> **Information shown**
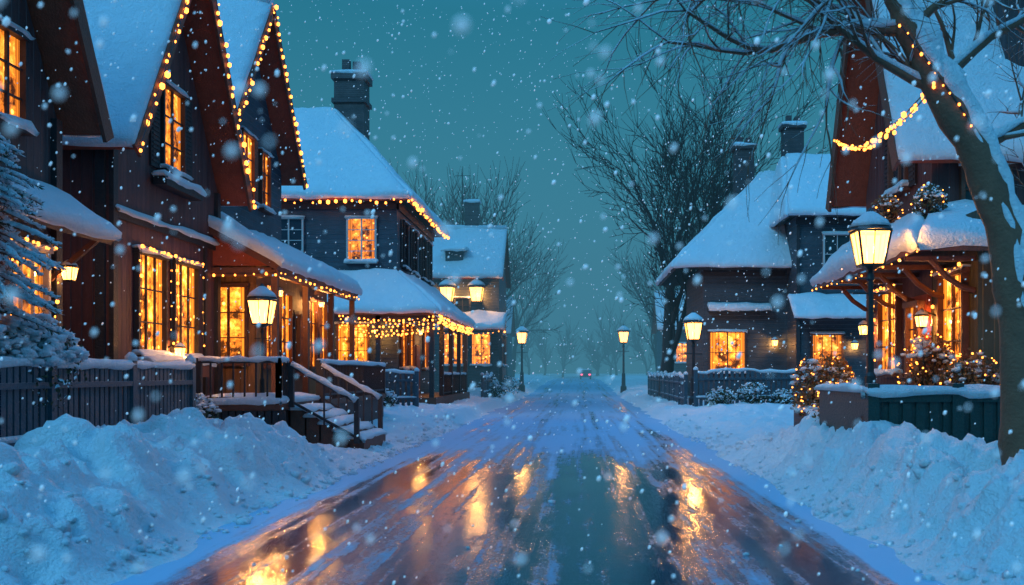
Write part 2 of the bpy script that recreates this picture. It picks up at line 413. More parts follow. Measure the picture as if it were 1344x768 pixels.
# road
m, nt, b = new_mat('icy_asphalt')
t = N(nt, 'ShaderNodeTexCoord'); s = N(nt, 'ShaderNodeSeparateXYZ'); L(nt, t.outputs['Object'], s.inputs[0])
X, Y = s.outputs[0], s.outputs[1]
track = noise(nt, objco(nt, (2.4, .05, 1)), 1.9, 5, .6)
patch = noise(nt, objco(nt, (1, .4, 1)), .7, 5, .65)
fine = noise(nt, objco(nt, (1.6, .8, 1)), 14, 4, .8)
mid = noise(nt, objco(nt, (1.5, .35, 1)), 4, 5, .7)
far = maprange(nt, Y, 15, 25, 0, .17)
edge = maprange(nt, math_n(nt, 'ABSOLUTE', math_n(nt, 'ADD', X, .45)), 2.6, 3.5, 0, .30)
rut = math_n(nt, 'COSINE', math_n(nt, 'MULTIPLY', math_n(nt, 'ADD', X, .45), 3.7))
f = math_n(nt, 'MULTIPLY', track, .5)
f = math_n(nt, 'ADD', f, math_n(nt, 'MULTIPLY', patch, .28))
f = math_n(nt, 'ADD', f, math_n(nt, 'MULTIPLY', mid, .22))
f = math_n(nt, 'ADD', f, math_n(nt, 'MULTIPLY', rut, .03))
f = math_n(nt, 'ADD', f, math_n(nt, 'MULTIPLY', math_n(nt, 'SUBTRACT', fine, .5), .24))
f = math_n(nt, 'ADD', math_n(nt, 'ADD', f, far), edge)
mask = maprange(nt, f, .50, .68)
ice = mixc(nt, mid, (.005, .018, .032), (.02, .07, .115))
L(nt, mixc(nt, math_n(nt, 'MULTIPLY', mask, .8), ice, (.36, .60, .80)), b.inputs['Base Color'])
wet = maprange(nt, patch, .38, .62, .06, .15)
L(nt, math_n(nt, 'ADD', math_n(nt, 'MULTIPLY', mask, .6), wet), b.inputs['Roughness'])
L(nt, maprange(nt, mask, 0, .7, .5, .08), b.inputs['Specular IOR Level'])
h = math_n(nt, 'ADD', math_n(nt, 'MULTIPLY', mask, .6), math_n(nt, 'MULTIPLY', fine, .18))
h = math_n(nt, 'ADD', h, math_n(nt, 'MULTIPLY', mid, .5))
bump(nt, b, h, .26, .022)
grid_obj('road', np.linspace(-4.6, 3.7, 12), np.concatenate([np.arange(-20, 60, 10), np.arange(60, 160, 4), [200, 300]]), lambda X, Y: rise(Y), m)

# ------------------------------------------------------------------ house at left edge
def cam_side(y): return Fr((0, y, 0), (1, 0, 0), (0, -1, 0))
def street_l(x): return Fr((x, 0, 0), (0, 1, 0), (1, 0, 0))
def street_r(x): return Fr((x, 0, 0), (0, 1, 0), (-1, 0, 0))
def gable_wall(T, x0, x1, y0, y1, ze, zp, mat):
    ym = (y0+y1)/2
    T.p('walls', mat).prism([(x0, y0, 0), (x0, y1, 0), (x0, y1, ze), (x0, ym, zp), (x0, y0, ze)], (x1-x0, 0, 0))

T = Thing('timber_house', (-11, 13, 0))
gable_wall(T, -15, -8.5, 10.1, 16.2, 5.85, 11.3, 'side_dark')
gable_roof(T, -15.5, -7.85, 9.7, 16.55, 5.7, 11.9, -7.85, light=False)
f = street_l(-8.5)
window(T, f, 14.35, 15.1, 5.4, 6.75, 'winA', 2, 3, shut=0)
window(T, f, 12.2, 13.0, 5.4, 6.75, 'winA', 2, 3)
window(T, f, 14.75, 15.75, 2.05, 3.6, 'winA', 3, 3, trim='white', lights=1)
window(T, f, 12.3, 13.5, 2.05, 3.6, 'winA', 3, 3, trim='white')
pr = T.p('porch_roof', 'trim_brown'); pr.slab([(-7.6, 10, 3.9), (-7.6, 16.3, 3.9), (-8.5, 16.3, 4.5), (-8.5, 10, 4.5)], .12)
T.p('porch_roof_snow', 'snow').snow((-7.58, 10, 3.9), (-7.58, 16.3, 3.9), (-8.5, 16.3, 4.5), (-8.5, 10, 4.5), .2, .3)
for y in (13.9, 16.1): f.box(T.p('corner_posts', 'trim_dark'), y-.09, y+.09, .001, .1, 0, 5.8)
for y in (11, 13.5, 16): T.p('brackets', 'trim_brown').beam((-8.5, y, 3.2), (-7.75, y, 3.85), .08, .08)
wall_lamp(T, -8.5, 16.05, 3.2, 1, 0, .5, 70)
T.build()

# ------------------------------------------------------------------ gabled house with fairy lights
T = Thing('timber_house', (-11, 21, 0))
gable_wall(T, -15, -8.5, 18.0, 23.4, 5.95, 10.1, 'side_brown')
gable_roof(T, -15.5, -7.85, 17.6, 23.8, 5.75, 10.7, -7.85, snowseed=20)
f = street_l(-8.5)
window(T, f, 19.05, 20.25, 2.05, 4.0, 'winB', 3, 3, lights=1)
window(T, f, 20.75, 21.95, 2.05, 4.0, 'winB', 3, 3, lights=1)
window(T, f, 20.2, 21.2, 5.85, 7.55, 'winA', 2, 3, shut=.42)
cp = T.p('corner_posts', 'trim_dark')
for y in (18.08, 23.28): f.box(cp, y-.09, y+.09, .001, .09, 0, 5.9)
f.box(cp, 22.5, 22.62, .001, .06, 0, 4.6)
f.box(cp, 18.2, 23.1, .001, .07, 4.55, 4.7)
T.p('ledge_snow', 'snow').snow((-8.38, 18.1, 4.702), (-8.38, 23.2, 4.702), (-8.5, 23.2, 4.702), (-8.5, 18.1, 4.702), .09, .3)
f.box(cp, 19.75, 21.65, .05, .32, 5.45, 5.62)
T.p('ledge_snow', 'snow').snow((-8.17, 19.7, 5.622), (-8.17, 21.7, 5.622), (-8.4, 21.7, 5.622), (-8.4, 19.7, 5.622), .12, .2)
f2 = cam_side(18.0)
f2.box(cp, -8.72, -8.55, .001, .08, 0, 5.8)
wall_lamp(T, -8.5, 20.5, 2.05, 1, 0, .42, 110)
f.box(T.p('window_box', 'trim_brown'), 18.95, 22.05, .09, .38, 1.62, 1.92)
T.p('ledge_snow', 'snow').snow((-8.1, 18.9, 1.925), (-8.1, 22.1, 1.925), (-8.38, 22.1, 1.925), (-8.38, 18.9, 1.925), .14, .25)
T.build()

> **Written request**
Write the full listing out again with every line unchanged, but include no pictures.

> **Answer to this task**
Write part 2 of the bpy script that recreates this picture. It picks up at line 413. More parts follow. Measure the picture as if it were 1344x768 pixels.
# road
m, nt, b = new_mat('icy_asphalt')
t = N(nt, 'ShaderNodeTexCoord'); s = N(nt, 'ShaderNodeSeparateXYZ'); L(nt, t.outputs['Object'], s.inputs[0])
X, Y = s.outputs[0], s.outputs[1]
track = noise(nt, objco(nt, (2.4, .05, 1)), 1.9, 5, .6)
patch = noise(nt, objco(nt, (1, .4, 1)), .7, 5, .65)
fine = noise(nt, objco(nt, (1.6, .8, 1)), 14, 4, .8)
mid = noise(nt, objco(nt, (1.5, .35, 1)), 4, 5, .7)
far = maprange(nt, Y, 15, 25, 0, .17)
edge = maprange(nt, math_n(nt, 'ABSOLUTE', math_n(nt, 'ADD', X, .45)), 2.6, 3.5, 0, .30)
rut = math_n(nt, 'COSINE', math_n(nt, 'MULTIPLY', math_n(nt, 'ADD', X, .45), 3.7))
f = math_n(nt, 'MULTIPLY', track, .5)
f = math_n(nt, 'ADD', f, math_n(nt, 'MULTIPLY', patch, .28))
f = math_n(nt, 'ADD', f, math_n(nt, 'MULTIPLY', mid, .22))
f = math_n(nt, 'ADD', f, math_n(nt, 'MULTIPLY', rut, .03))
f = math_n(nt, 'ADD', f, math_n(nt, 'MULTIPLY', math_n(nt, 'SUBTRACT', fine, .5), .24))
f = math_n(nt, 'ADD', math_n(nt, 'ADD', f, far), edge)
mask = maprange(nt, f, .50, .68)
ice = mixc(nt, mid, (.005, .018, .032), (.02, .07, .115))
L(nt, mixc(nt, math_n(nt, 'MULTIPLY', mask, .8), ice, (.36, .60, .80)), b.inputs['Base Color'])
wet = maprange(nt, patch, .38, .62, .06, .15)
L(nt, math_n(nt, 'ADD', math_n(nt, 'MULTIPLY', mask, .6), wet), b.inputs['Roughness'])
L(nt, maprange(nt, mask, 0, .7, .5, .08), b.inputs['Specular IOR Level'])
h = math_n(nt, 'ADD', math_n(nt, 'MULTIPLY', mask, .6), math_n(nt, 'MULTIPLY', fine, .18))
h = math_n(nt, 'ADD', h, math_n(nt, 'MULTIPLY', mid, .5))
bump(nt, b, h, .26, .022)
grid_obj('road', np.linspace(-4.6, 3.7, 12), np.concatenate([np.arange(-20, 60, 10), np.arange(60, 160, 4), [200, 300]]), lambda X, Y: rise(Y), m)

# ------------------------------------------------------------------ house at left edge
def cam_side(y): return Fr((0, y, 0), (1, 0, 0), (0, -1, 0))
def street_l(x): return Fr((x, 0, 0), (0, 1, 0), (1, 0, 0))
def street_r(x): return Fr((x, 0, 0), (0, 1, 0), (-1, 0, 0))
def gable_wall(T, x0, x1, y0, y1, ze, zp, mat):
    ym = (y0+y1)/2
    T.p('walls', mat).prism([(x0, y0, 0), (x0, y1, 0), (x0, y1, ze), (x0, ym, zp), (x0, y0, ze)], (x1-x0, 0, 0))

T = Thing('timber_house', (-11, 13, 0))
gable_wall(T, -15, -8.5, 10.1, 16.2, 5.85, 11.3, 'side_dark')
gable_roof(T, -15.5, -7.85, 9.7, 16.55, 5.7, 11.9, -7.85, light=False)
f = street_l(-8.5)
window(T, f, 14.35, 15.1, 5.4, 6.75, 'winA', 2, 3, shut=0)
window(T, f, 12.2, 13.0, 5.4, 6.75, 'winA', 2, 3)
window(T, f, 14.75, 15.75, 2.05, 3.6, 'winA', 3, 3, trim='white', lights=1)
window(T, f, 12.3, 13.5, 2.05, 3.6, 'winA', 3, 3, trim='white')
pr = T.p('porch_roof', 'trim_brown'); pr.slab([(-7.6, 10, 3.9), (-7.6, 16.3, 3.9), (-8.5, 16.3, 4.5), (-8.5, 10, 4.5)], .12)
T.p('porch_roof_snow', 'snow').snow((-7.58, 10, 3.9), (-7.58, 16.3, 3.9), (-8.5, 16.3, 4.5), (-8.5, 10, 4.5), .2, .3)
for y in (13.9, 16.1): f.box(T.p('corner_posts', 'trim_dark'), y-.09, y+.09, .001, .1, 0, 5.8)
for y in (11, 13.5, 16): T.p('brackets', 'trim_brown').beam((-8.5, y, 3.2), (-7.75, y, 3.85), .08, .08)
wall_lamp(T, -8.5, 16.05, 3.2, 1, 0, .5, 70)
T.build()

# ------------------------------------------------------------------ gabled house with fairy lights
T = Thing('timber_house', (-11, 21, 0))
gable_wall(T, -15, -8.5, 18.0, 23.4, 5.95, 10.1, 'side_brown')
gable_roof(T, -15.5, -7.85, 17.6, 23.8, 5.75, 10.7, -7.85, snowseed=20)
f = street_l(-8.5)
window(T, f, 19.05, 20.25, 2.05, 4.0, 'winB', 3, 3, lights=1)
window(T, f, 20.75, 21.95, 2.05, 4.0, 'winB', 3, 3, lights=1)
window(T, f, 20.2, 21.2, 5.85, 7.55, 'winA', 2, 3, shut=.42)
cp = T.p('corner_posts', 'trim_dark')
for y in (18.08, 23.28): f.box(cp, y-.09, y+.09, .001, .09, 0, 5.9)
f.box(cp, 22.5, 22.62, .001, .06, 0, 4.6)
f.box(cp, 18.2, 23.1, .001, .07, 4.55, 4.7)
T.p('ledge_snow', 'snow').snow((-8.38, 18.1, 4.702), (-8.38, 23.2, 4.702), (-8.5, 23.2, 4.702), (-8.5, 18.1, 4.702), .09, .3)
f.box(cp, 19.75, 21.65, .05, .32, 5.45, 5.62)
T.p('ledge_snow', 'snow').snow((-8.17, 19.7, 5.622), (-8.17, 21.7, 5.622), (-8.4, 21.7, 5.622), (-8.4, 19.7, 5.622), .12, .2)
f2 = cam_side(18.0)
f2.box(cp, -8.72, -8.55, .001, .08, 0, 5.8)
wall_lamp(T, -8.5, 20.5, 2.05, 1, 0, .42, 110)
f.box(T.p('window_box', 'trim_brown'), 18.95, 22.05, .09, .38, 1.62, 1.92)
T.p('ledge_snow', 'snow').snow((-8.1, 18.9, 1.925), (-8.1, 22.1, 1.925), (-8.38, 22.1, 1.925), (-8.38, 18.9, 1.925), .14, .25)
T.build()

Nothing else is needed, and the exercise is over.